- **To do**:
Search the entries below. Return every line that has "script" in it.

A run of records
----------
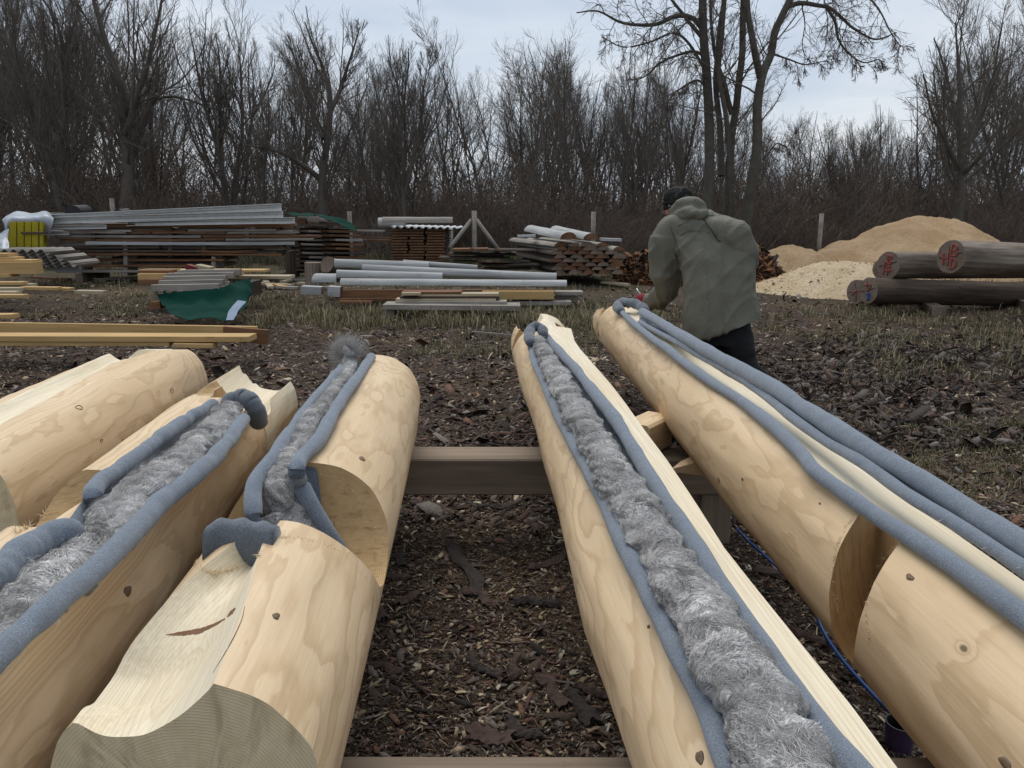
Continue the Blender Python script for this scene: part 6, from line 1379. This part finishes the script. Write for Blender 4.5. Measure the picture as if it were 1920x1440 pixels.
for i_, (p, q, w) in enumerate(strips):
    a, c = pz(*p, .0), pz(*q, .0); n = 16; m_ = 7; d = c-a; L = np.linalg.norm(d[:2]); d /= L; s_ = A3(-d[1], d[0], 0); V = []; w = w*.9
    rs = random.Random(i_); jl = [rs.uniform(-.22, .22) for _ in range(n)]; jr = [rs.uniform(-.22, .22) for _ in range(n)]; cur = rs.uniform(.3, 1.4)
    for j in range(n):
        t_ = j/(n-1); wd = w*(.85+.3*vn(np.array([[t_*4, i_, 0]]), 1)[0]); off = .020*vn(np.array([[t_*3, i_, 5]]), 2)[0]
        for h in range(m_):
            v = h/(m_-1)*2-1; ed = wd*.5*(1+(jl[j] if v < 0 else jr[j])); endj = .018*rs.uniform(-1, 1) if j in (0, n-1) else 0
            pnt = a+d*(L*t_+endj)+s_*(v*ed+off); z = float(gz(pnt[0], pnt[1]))+.014+cur*.011*(1-v*v)+.0035*rs.uniform(-1, 1)+.012*max(0, abs(t_-.5)-.3)*(i_ % 3)
            V.append([pnt[0], pnt[1], z])
    V = np.array(V); k = n*m_; F = []
    for j in range(n-1):
        for h in range(m_-1): e_ = j*m_+h; F += [[e_, e_+m_, e_+m_+1, e_+1], [k+e_+1, k+e_+m_+1, k+e_+m_, k+e_]]
        F += [[j*m_, k+j*m_, k+(j+1)*m_, (j+1)*m_], [(j+1)*m_+m_-1, k+(j+1)*m_+m_-1, k+j*m_+m_-1, j*m_+m_-1]]
    b = MB(); b.add(np.vstack([V, V-A3(0, 0, .006)]), F, 0, smooth=False); 
    where = 'in the gap left of the centre log' if p[0] < 1200 else 'beside the blue cable'
    tag(b.build('bark_strip', M_STRIP if i_ % 3 else M_STRIP2), 'torn strip of bark lying on the mulch '+where, 'bark strip', 'torn bark strips '+('in the central gap' if p[0] < 1200 else 'by the cable'))
# ------------------------------------------------------------------ grass
def grass(n, fx, seed, h, pal, name='dry_grass'):
    g = np.random.default_rng(seed); x, y = fx(g, n); n = len(x); a = g.uniform(0, 2*np.pi, n); H = h*np.exp(g.normal(0, .4, n)); w = .0022+.0016*g.random(n)+y*.00012
    d = np.stack([np.cos(a), np.sin(a), 0*a], 1); s_ = np.stack([-np.sin(a), np.cos(a), 0*a], 1); b0 = np.stack([x, y, gz(x, y)-.005], 1); ln = g.uniform(.1, .75, n)[:, None]
    p1 = b0+d*(H[:, None]*ln*.35)+np.array([0, 0, 1])*(H*.62)[:, None]; p2 = b0+d*(H[:, None]*ln)+np.array([0, 0, 1])*(H*g.uniform(.65, 1.0, n))[:, None]
    V = np.stack([b0-s_*w[:, None], b0+s_*w[:, None], p1+s_*w[:, None]*.8, p1-s_*w[:, None]*.8, p2, p2+s_*.0006], 1).reshape(-1, 3)
    b_ = (np.arange(n)*6)[:, None]; F = np.concatenate([b_+np.array([[0, 1, 2, 3]]), b_+np.array([[3, 2, 5, 4]])]); pal = np.array(pal); tone = np.repeat(pal[g.integers(0, len(pal), n)]*g.uniform(.7, 1.25, n)[:, None], 6, 0)
    o = fast_mesh(name, V, F, M_FIBRE, tone=tone); o['kind'] = 'stuff'
dry = [(.27, .22, .13), (.20, .165, .09), (.14, .12, .06), (.34, .29, .19), (.12, .12, .055)]; grn = [(.12, .12, .06), (.15, .135, .075), (.20, .165, .105)]
def clump(cx_, cy_, sx_, sy_, n_c):
    def f(g, n):
        c = np.stack([g.uniform(cx_-sx_, cx_+sx_, n_c), g.uniform(cy_-sy_, cy_+sy_, n_c)], 1); i = g.integers(0, n_c, n); s_ = g.uniform(.04, .22, n_c)[i]
        return c[i, 0]+g.normal(0, 1, n)*s_, c[i, 1]+g.normal(0, 1, n)*s_
    return f
grass(6500, clump(-.7, 10.9, 2.9, 1.0, 90), 1, .13, dry); grass(4500, clump(.4, 11.6, 3.2, 1.6, 70), 2, .08, grn+dry)
grass(4500, clump(.2, 8.9, 1.3, 1.0, 50), 3, .045, dry+grn)
grass(5000, clump(6.3, 11.2, 2.6, 1.6, 70), 4, .08, dry+grn); grass(11000, clump(3.3, 4.7, .9, .9, 90), 5, .030, grn+dry[:2]); grass(4500, clump(5.3, 8.2, 1.8, 1.4, 80), 6, .08, dry+grn)
grass(6000, clump(-4.2, 13.0, 3.0, 1.6, 90), 7, .08, dry); grass(9000, clump(2, 18.5, 13, 3.0, 300), 8, .09, dry+grn[:1]); grass(26000, clump(0, 23.5, 17, 2.0, 420), 9, .26, [(.11, .095, .055), (.15, .13, .075), (.08, .075, .04)]); grass(7000, clump(-1.1, 24.6, 2.4, .9, 60), 10, .22, [(.03, .085, .02), (.05, .10, .03)])
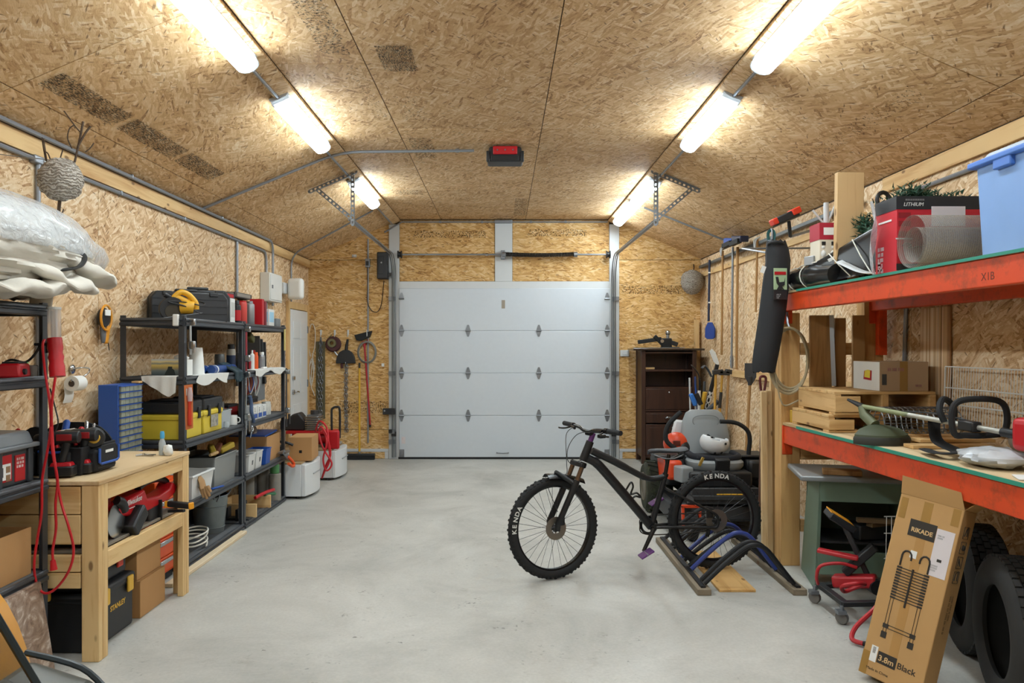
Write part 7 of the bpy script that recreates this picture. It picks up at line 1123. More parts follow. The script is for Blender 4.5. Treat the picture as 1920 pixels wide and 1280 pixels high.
# ---- tyres
mt, nt, b = newmat('tyre_tread'); b.inputs['Roughness'].default_value = .8; tcx = N(nt, 'ShaderNodeTexCoord').outputs['Object']; nt.links.new(MIX(nt, N(nt, 'ShaderNodeTexNoise', {'Vector': tcx, 'Scale': 8.0, 'Detail': 4.0}).outputs['Fac'], lin('#151515'), lin('#2d2c2a')), b.inputs['Base Color']); TYRE = mt
def tyre(label, c, ax, r=.335, w_=.21):
    t = thing('car_tyre', label, 'tyre', tuple(V(c) - V((0, 0, r))), group='car tyres under the rack'); c = V(c); ax = V(ax).normalized(); h = w_ / 2
    MB().lathe([(.20, -h * .8), (.215, -h * .95), (r - .07, -h * 1.04), (r - .025, -h * .9), (r - .008, -h * .7), (r - .008, h * .7), (r - .025, h * .9), (r - .07, h * 1.04), (.215, h * .95), (.20, h * .8), (.21, h * .6), (r - .05, h * .6), (r - .05, -h * .6), (.21, -h * .6), (.20, -h * .8)], c, ax, 48).build('carcass', TYRE, t); a, b_ = frame(ax); mb = MB()
    for row in range(5):
        off = (row - 2) * w_ * .155
        for k in range(46):
            th = 2 * PI * (k + .5 * (row % 2)) / 46; d = a * cos(th) + b_ * sin(th); tg_ = ax.cross(d); mb.box(c + ax * off + d * (r - .006), (w_ * .125, .036, .014), Mx((ax, tg_, d)).transposed())
    mb.build('tread_blocks', TYRE, t)['kind'] = 'stuff'
tyre('nearer upright car tyre beside the ladder carton', (2.30, 3.38, .335), (.96, -.28, 0)); tyre('farther upright car tyre at the right edge', (2.53, 3.30, .335), (.96, -.28, 0)); tyre('rear upright car tyre behind the other two', (2.50, 4.01, .335), (.96, -.28, 0))
t = thing('wire_basket', 'wire basket behind the tyres under the rack', 'basket', (2.5, 4.4, 0))
for i in range(16): x = 2.28 + i * .03; MB().tube([(x, 4.52, .02), (x, 4.50, .60)], .0025, 4).build('upright_wire', WW, t)
for z in (.05, .2, .35, .5, .6): MB().tube([(2.27, 4.51, z), (2.74, 4.51, z)], .0035, 4).build('rail_wire', WW, t)
MB().tube([(2.27, 4.52, .006), (2.74, 4.52, .006), (2.74, 4.68, .006), (2.27, 4.68, .006)], .006, 5, closed=True).build('base_wire', WW, t)

# ================================================================ right wall tools
t = thing('tool_rail', 'grey steel tool rail along the top of the right wall', 'rail', (2.8, 8, 2.7)); MB().bar((2.805, 10.75, 2.74), (2.79, 5.9, 2.74), .05, .035).build('rail', m('rail_dark', '#6c6f70', .5, .4), t, bevel=.004); MB().bx(2.815, 2.84, 5.9, 10.8, 2.60, 2.66).build('backing_strip', PINEY, t)
xr = 2.76
rp = lambda u, v, X=xr: onx(u, v, X)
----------
- **Output of the task**:
Continue the Blender Python script for this scene: part 6, from line 1379. This part finishes the script. Write for Blender 4.5. Measure the picture as if it were 1920x1440 pixels.
Write part 7 of the bpy script that recreates this picture. It picks up at line 1123. More parts follow. The script is for Blender 4.5. Treat the picture as 1920 pixels wide and 1280 pixels high.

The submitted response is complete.